§ **Exercise aim**: Transcribe all of the material exactly.
--------------------------------------------------
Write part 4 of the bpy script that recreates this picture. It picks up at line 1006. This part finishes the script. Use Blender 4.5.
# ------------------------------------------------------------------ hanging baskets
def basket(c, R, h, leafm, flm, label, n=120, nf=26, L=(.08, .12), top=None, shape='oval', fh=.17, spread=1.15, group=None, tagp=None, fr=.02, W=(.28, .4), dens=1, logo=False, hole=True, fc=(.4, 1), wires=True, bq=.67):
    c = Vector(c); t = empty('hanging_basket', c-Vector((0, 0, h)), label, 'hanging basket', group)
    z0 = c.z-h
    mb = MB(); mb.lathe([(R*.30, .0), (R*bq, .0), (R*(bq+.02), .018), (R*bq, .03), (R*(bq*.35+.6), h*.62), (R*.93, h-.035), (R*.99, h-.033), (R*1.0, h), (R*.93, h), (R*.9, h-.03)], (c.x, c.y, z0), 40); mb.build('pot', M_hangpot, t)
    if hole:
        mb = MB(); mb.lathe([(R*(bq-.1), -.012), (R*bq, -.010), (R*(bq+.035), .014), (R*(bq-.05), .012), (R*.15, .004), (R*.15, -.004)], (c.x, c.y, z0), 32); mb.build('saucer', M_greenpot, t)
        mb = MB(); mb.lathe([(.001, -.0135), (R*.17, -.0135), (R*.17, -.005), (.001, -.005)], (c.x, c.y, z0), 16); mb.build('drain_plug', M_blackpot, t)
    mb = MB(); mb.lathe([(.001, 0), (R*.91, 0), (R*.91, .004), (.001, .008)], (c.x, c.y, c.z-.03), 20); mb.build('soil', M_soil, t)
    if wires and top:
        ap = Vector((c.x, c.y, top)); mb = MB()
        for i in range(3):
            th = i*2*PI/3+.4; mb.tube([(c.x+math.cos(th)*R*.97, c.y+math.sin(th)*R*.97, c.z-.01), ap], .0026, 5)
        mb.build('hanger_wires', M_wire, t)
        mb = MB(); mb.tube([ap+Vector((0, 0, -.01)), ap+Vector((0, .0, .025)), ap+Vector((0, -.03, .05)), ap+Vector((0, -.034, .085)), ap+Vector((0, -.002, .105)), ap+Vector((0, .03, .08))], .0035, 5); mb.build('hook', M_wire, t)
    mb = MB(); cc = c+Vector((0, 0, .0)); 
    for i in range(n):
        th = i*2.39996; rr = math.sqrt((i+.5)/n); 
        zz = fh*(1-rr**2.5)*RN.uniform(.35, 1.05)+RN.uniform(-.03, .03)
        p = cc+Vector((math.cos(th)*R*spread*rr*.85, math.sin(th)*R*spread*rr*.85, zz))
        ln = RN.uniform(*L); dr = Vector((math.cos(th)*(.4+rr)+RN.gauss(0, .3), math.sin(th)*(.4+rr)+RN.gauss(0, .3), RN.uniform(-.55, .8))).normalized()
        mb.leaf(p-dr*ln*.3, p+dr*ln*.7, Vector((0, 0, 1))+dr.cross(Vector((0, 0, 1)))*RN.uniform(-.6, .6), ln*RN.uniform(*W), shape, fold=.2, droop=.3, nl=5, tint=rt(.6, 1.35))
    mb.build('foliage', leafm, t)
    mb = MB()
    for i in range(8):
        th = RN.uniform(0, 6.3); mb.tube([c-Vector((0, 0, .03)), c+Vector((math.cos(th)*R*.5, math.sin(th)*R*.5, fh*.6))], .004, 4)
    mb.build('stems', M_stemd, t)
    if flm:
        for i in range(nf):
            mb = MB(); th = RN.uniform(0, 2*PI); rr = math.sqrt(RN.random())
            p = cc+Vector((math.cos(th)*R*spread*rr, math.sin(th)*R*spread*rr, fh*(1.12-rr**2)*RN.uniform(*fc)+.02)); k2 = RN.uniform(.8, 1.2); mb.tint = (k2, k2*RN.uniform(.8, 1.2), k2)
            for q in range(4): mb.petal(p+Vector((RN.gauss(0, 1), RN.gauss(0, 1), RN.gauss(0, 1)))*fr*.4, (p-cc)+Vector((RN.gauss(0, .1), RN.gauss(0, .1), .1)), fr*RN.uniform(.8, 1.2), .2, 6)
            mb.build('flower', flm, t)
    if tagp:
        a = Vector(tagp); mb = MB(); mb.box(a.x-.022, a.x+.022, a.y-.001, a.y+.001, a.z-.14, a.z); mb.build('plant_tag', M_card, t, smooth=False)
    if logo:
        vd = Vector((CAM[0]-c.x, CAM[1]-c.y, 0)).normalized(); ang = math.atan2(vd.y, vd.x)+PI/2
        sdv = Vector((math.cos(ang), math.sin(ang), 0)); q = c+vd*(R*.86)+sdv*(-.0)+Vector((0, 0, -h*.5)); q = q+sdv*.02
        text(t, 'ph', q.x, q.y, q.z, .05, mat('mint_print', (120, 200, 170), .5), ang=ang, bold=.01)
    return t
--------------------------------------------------
§ **Result**:
Write part 4 of the bpy script that recreates this picture. It picks up at line 1006. This part finishes the script. Use Blender 4.5.
# ------------------------------------------------------------------ hanging baskets
def basket(c, R, h, leafm, flm, label, n=120, nf=26, L=(.08, .12), top=None, shape='oval', fh=.17, spread=1.15, group=None, tagp=None, fr=.02, W=(.28, .4), dens=1, logo=False, hole=True, fc=(.4, 1), wires=True, bq=.67):
    c = Vector(c); t = empty('hanging_basket', c-Vector((0, 0, h)), label, 'hanging basket', group)
    z0 = c.z-h
    mb = MB(); mb.lathe([(R*.30, .0), (R*bq, .0), (R*(bq+.02), .018), (R*bq, .03), (R*(bq*.35+.6), h*.62), (R*.93, h-.035), (R*.99, h-.033), (R*1.0, h), (R*.93, h), (R*.9, h-.03)], (c.x, c.y, z0), 40); mb.build('pot', M_hangpot, t)
    if hole:
        mb = MB(); mb.lathe([(R*(bq-.1), -.012), (R*bq, -.010), (R*(bq+.035), .014), (R*(bq-.05), .012), (R*.15, .004), (R*.15, -.004)], (c.x, c.y, z0), 32); mb.build('saucer', M_greenpot, t)
        mb = MB(); mb.lathe([(.001, -.0135), (R*.17, -.0135), (R*.17, -.005), (.001, -.005)], (c.x, c.y, z0), 16); mb.build('drain_plug', M_blackpot, t)
    mb = MB(); mb.lathe([(.001, 0), (R*.91, 0), (R*.91, .004), (.001, .008)], (c.x, c.y, c.z-.03), 20); mb.build('soil', M_soil, t)
    if wires and top:
        ap = Vector((c.x, c.y, top)); mb = MB()
        for i in range(3):
            th = i*2*PI/3+.4; mb.tube([(c.x+math.cos(th)*R*.97, c.y+math.sin(th)*R*.97, c.z-.01), ap], .0026, 5)
        mb.build('hanger_wires', M_wire, t)
        mb = MB(); mb.tube([ap+Vector((0, 0, -.01)), ap+Vector((0, .0, .025)), ap+Vector((0, -.03, .05)), ap+Vector((0, -.034, .085)), ap+Vector((0, -.002, .105)), ap+Vector((0, .03, .08))], .0035, 5); mb.build('hook', M_wire, t)
    mb = MB(); cc = c+Vector((0, 0, .0)); 
    for i in range(n):
        th = i*2.39996; rr = math.sqrt((i+.5)/n); 
        zz = fh*(1-rr**2.5)*RN.uniform(.35, 1.05)+RN.uniform(-.03, .03)
        p = cc+Vector((math.cos(th)*R*spread*rr*.85, math.sin(th)*R*spread*rr*.85, zz))
        ln = RN.uniform(*L); dr = Vector((math.cos(th)*(.4+rr)+RN.gauss(0, .3), math.sin(th)*(.4+rr)+RN.gauss(0, .3), RN.uniform(-.55, .8))).normalized()
        mb.leaf(p-dr*ln*.3, p+dr*ln*.7, Vector((0, 0, 1))+dr.cross(Vector((0, 0, 1)))*RN.uniform(-.6, .6), ln*RN.uniform(*W), shape, fold=.2, droop=.3, nl=5, tint=rt(.6, 1.35))
    mb.build('foliage', leafm, t)
    mb = MB()
    for i in range(8):
        th = RN.uniform(0, 6.3); mb.tube([c-Vector((0, 0, .03)), c+Vector((math.cos(th)*R*.5, math.sin(th)*R*.5, fh*.6))], .004, 4)
    mb.build('stems', M_stemd, t)
    if flm:
        for i in range(nf):
            mb = MB(); th = RN.uniform(0, 2*PI); rr = math.sqrt(RN.random())
            p = cc+Vector((math.cos(th)*R*spread*rr, math.sin(th)*R*spread*rr, fh*(1.12-rr**2)*RN.uniform(*fc)+.02)); k2 = RN.uniform(.8, 1.2); mb.tint = (k2, k2*RN.uniform(.8, 1.2), k2)
            for q in range(4): mb.petal(p+Vector((RN.gauss(0, 1), RN.gauss(0, 1), RN.gauss(0, 1)))*fr*.4, (p-cc)+Vector((RN.gauss(0, .1), RN.gauss(0, .1), .1)), fr*RN.uniform(.8, 1.2), .2, 6)
            mb.build('flower', flm, t)
    if tagp:
        a = Vector(tagp); mb = MB(); mb.box(a.x-.022, a.x+.022, a.y-.001, a.y+.001, a.z-.14, a.z); mb.build('plant_tag', M_card, t, smooth=False)
    if logo:
        vd = Vector((CAM[0]-c.x, CAM[1]-c.y, 0)).normalized(); ang = math.atan2(vd.y, vd.x)+PI/2
        sdv = Vector((math.cos(ang), math.sin(ang), 0)); q = c+vd*(R*.86)+sdv*(-.0)+Vector((0, 0, -h*.5)); q = q+sdv*.02
        text(t, 'ph', q.x, q.y, q.z, .05, mat('mint_print', (120, 200, 170), .5), ang=ang, bold=.01)
    return t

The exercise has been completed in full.